## Task requirements
Starting at the first line of the data, please print exactly those lines through the one that holds "b, M['pewter'], hh)", omitting every picture.

─── Data excerpt

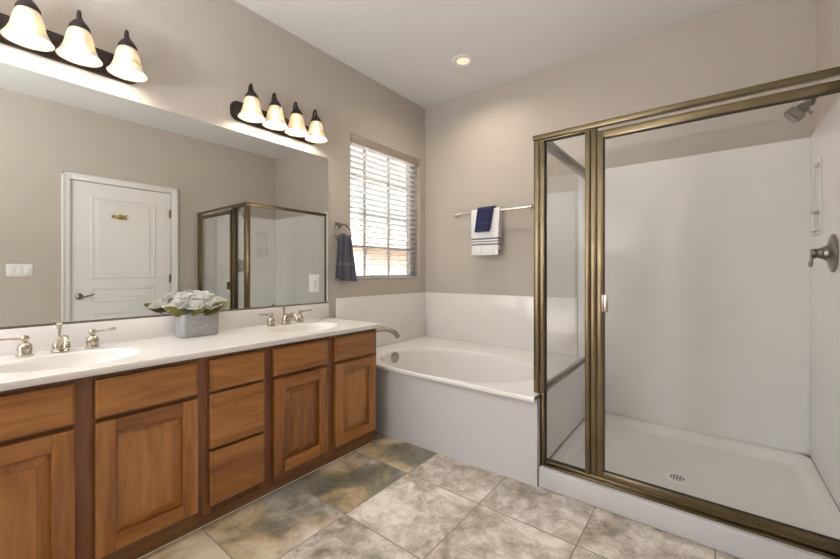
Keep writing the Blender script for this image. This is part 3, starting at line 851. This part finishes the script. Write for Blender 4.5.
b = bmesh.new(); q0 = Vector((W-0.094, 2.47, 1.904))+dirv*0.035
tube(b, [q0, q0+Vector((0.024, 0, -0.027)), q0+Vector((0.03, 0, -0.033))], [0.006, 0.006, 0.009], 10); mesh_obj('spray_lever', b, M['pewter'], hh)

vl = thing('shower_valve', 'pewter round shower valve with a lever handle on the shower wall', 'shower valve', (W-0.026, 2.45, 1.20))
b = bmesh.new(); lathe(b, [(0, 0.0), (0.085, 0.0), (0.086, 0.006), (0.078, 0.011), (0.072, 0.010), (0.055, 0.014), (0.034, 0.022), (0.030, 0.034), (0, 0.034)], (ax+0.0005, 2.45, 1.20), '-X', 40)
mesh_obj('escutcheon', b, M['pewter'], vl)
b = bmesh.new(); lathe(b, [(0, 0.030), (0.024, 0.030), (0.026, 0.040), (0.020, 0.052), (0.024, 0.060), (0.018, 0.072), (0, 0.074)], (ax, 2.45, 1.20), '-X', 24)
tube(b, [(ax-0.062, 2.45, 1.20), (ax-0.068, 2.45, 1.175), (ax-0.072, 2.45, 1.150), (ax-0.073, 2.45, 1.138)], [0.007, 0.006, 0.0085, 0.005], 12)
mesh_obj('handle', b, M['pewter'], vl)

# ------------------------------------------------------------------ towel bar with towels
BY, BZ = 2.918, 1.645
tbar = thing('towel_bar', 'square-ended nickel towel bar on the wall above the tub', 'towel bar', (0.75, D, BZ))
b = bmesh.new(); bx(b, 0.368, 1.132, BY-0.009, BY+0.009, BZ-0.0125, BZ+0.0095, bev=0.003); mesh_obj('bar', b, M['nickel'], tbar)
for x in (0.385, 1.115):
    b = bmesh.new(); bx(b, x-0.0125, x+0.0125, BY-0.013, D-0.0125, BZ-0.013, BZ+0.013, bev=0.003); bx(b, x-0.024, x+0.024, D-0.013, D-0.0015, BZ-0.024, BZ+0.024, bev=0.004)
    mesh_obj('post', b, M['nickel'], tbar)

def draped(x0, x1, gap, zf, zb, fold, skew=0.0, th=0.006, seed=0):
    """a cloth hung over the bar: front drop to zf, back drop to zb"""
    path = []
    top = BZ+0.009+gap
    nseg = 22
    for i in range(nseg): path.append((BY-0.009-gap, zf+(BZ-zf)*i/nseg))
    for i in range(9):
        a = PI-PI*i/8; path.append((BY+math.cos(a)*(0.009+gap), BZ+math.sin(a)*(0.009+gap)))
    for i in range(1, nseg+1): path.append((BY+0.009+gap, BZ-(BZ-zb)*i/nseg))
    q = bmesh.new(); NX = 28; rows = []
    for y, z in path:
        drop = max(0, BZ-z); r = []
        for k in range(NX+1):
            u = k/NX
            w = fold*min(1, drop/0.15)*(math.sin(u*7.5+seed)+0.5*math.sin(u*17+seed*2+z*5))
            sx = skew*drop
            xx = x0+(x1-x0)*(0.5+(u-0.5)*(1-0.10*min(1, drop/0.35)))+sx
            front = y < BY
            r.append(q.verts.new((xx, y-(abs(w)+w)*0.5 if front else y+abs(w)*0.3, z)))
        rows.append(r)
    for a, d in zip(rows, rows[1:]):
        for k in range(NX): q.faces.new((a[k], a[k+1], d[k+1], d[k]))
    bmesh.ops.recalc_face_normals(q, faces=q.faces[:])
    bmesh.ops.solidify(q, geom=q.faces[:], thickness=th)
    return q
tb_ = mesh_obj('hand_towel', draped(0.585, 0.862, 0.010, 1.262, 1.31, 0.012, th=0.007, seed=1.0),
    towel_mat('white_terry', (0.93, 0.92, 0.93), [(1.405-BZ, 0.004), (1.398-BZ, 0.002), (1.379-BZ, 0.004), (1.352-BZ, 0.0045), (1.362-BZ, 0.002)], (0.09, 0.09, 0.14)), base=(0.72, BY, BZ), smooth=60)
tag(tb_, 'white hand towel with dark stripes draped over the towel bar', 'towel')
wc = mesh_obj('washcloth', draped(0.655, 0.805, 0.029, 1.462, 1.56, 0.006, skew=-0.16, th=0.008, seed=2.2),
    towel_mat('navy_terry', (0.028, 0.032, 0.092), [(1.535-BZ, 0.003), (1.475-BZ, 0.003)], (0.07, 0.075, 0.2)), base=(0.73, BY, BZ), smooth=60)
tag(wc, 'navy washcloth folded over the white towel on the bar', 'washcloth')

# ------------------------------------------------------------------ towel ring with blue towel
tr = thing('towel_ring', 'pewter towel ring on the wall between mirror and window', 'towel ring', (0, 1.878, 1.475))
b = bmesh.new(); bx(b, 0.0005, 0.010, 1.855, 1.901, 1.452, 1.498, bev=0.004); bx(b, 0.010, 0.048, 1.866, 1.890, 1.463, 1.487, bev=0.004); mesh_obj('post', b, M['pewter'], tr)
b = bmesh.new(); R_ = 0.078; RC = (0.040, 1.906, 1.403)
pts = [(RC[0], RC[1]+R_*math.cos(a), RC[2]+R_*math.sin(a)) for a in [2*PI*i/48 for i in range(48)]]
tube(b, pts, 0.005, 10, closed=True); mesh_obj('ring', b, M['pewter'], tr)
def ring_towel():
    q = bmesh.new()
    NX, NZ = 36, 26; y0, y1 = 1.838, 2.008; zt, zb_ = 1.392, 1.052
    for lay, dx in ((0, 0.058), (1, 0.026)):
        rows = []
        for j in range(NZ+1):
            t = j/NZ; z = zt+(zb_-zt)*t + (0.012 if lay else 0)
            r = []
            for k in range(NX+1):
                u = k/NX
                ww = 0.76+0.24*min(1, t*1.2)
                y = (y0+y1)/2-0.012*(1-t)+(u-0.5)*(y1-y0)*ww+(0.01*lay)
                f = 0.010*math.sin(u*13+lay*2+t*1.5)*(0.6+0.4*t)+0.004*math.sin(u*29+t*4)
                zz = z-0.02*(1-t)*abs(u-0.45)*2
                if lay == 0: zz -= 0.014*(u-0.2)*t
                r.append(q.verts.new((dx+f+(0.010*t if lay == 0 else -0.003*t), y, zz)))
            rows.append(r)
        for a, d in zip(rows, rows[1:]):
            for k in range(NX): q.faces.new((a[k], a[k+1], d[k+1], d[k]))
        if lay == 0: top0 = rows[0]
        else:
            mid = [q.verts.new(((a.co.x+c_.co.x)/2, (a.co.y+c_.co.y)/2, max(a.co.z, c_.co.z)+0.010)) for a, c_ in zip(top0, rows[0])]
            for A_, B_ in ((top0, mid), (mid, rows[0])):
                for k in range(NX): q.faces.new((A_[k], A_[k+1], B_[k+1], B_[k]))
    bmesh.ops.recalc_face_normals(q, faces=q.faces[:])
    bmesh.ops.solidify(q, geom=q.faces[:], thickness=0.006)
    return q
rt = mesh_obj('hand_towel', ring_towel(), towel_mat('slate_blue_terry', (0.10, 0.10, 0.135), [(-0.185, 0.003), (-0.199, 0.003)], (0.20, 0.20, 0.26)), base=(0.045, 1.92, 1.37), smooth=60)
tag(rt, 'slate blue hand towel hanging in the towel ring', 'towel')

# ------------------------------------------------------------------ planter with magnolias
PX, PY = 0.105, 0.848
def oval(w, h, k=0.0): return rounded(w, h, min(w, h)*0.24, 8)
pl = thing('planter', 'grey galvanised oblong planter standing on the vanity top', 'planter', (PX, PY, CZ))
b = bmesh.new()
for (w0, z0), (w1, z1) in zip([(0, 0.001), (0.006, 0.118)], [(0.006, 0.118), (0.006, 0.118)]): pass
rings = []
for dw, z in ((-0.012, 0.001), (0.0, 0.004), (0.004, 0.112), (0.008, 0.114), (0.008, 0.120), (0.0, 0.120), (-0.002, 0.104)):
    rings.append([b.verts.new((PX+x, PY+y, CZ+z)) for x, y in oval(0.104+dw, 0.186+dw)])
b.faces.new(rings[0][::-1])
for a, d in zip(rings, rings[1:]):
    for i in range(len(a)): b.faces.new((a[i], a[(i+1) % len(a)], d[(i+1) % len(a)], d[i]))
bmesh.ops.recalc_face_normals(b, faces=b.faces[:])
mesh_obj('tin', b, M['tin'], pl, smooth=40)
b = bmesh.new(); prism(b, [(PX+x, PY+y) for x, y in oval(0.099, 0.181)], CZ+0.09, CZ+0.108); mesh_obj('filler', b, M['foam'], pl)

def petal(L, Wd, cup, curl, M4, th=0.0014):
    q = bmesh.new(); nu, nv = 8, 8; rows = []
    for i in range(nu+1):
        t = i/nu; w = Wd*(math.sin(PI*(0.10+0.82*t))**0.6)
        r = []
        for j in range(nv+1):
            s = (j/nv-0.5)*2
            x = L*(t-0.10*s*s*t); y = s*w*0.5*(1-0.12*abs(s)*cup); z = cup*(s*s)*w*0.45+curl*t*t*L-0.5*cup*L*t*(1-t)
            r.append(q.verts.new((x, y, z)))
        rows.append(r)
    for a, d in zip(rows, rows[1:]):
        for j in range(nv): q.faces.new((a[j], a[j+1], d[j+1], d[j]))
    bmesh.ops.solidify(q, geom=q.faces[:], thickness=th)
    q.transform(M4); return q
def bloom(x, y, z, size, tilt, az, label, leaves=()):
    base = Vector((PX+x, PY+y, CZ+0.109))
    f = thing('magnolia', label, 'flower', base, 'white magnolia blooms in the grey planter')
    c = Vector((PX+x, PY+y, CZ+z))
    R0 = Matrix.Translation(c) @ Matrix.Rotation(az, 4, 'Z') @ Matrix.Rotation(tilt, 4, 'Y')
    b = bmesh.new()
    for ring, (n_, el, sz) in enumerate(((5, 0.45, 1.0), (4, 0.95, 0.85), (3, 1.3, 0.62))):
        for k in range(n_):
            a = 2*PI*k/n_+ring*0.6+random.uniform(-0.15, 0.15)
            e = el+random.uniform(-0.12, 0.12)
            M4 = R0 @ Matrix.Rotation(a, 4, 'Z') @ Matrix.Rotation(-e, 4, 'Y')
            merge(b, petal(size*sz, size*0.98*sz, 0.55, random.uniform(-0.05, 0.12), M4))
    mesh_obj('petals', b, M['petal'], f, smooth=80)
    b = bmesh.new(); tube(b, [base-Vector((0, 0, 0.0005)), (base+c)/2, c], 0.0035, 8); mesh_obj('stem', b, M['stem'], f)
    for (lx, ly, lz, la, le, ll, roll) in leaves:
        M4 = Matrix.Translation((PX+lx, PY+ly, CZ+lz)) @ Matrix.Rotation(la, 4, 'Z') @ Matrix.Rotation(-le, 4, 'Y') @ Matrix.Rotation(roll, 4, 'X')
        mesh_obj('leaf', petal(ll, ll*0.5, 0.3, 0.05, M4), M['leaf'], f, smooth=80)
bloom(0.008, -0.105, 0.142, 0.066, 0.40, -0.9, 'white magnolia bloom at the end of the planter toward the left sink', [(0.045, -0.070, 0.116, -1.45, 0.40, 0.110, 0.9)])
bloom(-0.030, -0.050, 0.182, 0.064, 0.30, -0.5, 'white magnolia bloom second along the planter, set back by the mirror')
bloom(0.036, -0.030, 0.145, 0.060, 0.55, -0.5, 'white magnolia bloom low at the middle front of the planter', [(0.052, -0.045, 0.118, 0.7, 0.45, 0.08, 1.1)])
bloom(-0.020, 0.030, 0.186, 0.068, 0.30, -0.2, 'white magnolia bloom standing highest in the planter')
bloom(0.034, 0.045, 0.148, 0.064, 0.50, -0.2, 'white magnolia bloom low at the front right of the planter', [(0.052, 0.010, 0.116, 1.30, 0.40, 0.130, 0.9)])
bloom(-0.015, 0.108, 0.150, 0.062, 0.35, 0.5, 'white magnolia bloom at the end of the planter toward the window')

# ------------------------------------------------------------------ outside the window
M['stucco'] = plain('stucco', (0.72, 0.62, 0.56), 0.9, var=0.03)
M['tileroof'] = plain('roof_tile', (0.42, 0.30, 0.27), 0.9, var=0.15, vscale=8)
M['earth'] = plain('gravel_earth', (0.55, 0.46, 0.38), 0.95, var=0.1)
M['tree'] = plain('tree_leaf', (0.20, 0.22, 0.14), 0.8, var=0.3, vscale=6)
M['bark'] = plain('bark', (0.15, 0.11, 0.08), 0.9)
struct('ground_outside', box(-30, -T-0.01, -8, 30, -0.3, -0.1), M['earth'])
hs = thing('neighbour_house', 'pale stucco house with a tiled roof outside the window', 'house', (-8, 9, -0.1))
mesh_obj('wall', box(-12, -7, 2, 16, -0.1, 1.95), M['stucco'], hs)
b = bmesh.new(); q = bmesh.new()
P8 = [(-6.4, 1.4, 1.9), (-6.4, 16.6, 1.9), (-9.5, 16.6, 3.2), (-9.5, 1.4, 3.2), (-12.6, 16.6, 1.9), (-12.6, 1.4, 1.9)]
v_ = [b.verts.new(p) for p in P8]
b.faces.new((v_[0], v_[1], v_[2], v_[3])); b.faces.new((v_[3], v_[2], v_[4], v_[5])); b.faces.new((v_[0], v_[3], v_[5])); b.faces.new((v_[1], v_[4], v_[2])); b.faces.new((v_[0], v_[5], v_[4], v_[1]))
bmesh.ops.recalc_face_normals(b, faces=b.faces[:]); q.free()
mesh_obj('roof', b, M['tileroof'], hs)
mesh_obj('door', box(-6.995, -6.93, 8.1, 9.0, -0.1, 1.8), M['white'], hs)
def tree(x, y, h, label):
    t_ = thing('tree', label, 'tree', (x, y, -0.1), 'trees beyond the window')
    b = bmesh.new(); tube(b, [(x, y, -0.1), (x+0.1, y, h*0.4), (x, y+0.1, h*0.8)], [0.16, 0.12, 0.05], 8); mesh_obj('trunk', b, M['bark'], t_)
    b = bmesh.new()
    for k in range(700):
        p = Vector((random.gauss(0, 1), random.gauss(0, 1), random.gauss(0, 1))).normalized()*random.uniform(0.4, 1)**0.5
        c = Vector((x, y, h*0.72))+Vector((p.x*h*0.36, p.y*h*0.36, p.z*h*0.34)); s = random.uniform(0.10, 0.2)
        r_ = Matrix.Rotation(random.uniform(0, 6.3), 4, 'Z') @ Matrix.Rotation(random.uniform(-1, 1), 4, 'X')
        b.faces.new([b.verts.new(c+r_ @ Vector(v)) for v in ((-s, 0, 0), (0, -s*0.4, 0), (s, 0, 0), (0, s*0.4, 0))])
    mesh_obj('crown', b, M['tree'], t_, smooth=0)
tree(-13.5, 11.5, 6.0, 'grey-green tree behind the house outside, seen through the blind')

──────

## Reply
Keep writing the Blender script for this image. This is part 3, starting at line 851. This part finishes the script. Write for Blender 4.5.
b = bmesh.new(); q0 = Vector((W-0.094, 2.47, 1.904))+dirv*0.035
tube(b, [q0, q0+Vector((0.024, 0, -0.027)), q0+Vector((0.03, 0, -0.033))], [0.006, 0.006, 0.009], 10); mesh_obj('spray_lever', b, M['pewter'], hh)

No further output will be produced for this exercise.